Vladimir Burmatov Vedomosti

United Russia Chairman Dmitry Medvedev has nominated Duma deputy Vladimir Burmatov to lead the political party’s central executive committee. Sources at the Kommersant newspaper say the move, which comes days after United Russia won a spectacular super-majority in the parliament, is part of an effort to restructure the party’s governing body.

Burmatov, who won a single-constituency race last Sunday in Chelyabinsk, confirmed to Kommersant that he met with Medvedev on Wednesday, Sept. 21, and says he hopes for the support of the rest of the party’s leadership.
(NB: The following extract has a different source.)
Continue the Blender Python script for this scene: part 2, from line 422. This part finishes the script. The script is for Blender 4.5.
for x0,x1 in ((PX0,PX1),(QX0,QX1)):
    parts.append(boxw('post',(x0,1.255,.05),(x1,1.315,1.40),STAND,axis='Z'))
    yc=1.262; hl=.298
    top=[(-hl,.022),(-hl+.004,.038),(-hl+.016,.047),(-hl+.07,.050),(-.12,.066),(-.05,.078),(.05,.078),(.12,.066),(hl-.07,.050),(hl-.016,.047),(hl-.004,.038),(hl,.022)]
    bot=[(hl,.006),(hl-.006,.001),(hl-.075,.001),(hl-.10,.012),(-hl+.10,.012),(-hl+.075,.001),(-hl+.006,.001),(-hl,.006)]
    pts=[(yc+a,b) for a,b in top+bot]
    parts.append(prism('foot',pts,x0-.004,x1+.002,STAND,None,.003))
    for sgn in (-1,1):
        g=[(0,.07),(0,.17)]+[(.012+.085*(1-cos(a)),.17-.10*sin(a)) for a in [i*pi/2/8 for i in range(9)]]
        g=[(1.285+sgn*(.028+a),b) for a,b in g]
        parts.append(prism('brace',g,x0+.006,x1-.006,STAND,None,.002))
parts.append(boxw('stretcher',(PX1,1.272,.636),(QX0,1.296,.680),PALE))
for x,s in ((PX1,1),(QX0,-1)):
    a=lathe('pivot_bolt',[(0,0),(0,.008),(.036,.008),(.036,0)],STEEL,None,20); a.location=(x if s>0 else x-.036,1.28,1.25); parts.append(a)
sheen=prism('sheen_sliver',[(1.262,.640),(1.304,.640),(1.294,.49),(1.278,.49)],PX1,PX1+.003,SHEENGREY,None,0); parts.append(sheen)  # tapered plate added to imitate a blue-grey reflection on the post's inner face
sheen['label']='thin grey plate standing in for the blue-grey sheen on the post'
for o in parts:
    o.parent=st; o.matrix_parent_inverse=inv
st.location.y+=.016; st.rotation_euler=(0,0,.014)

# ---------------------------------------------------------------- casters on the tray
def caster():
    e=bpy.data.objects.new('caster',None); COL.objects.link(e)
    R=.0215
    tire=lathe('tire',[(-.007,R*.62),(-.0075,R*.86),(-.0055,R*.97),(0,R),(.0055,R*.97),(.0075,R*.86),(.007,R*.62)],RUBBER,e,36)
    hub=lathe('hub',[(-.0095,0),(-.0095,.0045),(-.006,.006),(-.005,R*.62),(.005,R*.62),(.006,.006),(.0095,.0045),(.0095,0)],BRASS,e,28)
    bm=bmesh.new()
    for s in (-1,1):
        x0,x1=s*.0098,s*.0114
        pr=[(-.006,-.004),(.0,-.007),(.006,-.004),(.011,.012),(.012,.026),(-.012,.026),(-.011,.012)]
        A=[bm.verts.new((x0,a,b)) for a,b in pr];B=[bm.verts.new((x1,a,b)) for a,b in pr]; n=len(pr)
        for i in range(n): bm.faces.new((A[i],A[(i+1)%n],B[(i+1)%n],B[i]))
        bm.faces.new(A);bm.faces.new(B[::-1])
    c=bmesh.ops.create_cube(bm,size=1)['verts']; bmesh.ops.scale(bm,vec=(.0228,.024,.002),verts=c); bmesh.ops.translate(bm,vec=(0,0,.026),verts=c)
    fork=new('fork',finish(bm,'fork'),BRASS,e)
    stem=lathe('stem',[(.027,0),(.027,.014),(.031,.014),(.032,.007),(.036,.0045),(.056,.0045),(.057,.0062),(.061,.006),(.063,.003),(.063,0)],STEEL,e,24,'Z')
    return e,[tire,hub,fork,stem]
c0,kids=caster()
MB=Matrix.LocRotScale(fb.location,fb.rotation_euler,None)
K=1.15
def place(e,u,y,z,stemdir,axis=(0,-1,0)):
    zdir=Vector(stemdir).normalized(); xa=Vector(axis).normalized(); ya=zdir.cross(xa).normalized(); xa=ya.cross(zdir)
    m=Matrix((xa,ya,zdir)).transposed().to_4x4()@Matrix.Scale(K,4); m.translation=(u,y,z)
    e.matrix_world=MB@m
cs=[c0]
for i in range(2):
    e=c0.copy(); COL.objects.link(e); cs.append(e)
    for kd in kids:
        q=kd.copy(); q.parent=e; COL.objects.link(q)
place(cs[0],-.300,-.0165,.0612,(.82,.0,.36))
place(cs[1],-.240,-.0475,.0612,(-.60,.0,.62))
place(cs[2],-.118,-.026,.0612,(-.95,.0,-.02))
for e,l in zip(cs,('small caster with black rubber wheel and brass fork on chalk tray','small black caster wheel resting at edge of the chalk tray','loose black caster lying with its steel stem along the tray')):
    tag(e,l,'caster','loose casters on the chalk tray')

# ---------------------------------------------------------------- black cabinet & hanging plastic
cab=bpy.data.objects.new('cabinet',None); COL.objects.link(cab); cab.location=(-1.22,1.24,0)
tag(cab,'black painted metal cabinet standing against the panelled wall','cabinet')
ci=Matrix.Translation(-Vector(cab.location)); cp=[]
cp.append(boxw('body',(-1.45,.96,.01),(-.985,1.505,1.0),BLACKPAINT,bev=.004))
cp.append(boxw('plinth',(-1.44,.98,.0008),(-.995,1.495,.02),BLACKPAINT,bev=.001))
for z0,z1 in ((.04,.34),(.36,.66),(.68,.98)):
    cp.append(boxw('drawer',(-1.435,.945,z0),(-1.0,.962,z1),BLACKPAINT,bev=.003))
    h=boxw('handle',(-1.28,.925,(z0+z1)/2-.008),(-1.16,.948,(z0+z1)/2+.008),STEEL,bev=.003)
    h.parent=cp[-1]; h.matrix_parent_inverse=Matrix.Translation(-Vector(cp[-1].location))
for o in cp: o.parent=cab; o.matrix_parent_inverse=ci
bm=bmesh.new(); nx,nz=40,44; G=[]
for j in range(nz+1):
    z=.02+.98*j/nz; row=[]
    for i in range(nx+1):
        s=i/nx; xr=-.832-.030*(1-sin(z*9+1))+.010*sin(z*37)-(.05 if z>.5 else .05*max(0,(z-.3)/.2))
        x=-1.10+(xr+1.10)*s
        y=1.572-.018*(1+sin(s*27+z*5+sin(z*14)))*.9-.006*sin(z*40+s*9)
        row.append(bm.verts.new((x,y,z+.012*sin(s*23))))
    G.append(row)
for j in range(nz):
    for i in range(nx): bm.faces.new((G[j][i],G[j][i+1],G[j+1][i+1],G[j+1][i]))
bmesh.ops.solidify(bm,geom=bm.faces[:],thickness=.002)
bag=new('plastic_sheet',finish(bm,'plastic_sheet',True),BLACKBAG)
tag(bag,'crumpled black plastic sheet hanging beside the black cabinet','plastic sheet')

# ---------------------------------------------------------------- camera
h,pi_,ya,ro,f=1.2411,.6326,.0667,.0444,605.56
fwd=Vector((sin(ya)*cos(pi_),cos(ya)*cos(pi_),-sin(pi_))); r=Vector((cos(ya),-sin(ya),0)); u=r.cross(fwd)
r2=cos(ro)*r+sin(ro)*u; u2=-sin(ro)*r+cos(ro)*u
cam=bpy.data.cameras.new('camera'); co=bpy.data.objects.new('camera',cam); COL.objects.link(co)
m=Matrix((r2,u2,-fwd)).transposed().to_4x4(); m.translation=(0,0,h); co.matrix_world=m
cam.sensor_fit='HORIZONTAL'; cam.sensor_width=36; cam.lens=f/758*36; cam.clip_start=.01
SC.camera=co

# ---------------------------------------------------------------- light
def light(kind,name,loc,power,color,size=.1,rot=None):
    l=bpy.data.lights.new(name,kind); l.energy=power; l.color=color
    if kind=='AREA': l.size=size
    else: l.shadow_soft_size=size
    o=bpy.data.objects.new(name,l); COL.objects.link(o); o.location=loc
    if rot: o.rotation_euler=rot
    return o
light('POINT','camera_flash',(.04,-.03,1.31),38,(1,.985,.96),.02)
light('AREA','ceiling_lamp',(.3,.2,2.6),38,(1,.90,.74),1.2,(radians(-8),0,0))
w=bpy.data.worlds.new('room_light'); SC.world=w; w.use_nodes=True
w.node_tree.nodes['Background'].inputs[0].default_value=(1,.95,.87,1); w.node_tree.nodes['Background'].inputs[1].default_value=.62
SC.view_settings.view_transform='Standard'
He promised to say more about his plans for restructuring United Russia after a vote on his candidacy for the central executive committee.

For years before he joined the Duma, Burmatov was one of the most infamous figures of the pro-Kremlin youth movement, rising to prominence as a youth organizer for United Russia. In early 2010, roughly two years before he was elected to the Duma for the first time, Burmatov gained online notoriety after deliberately inflating his blog’s ranking and launching dozens of bot accounts on LiveJournal to promote pro-Kremlin youth content. In order to flag comments by these accounts, Internet users started using the acronym “B.I.N.Kh.” (signifying an obscene phrase inviting Burmatov to go away).

Also in 2010, Burmatov was involved in another online scandal, after he tweeted images of himself and another United Russia youth leader supposedly helping with firefighting efforts outside Voronezh. Internet users later exposed the photos as fakes.

Burmatov is also one of Russia’s many state officials suspected of plagiarizing significant parts of his university thesis. In August 2013, the online “Dissernet” community reported that his thesis “borrowed” significantly from existing works. (Researchers at the Russian State Library later determined that no more than 35 percent of Burmatov’s thesis was plagiarized.) Soon thereafter, he resigned as deputy chairman of the Duma’s committee on education.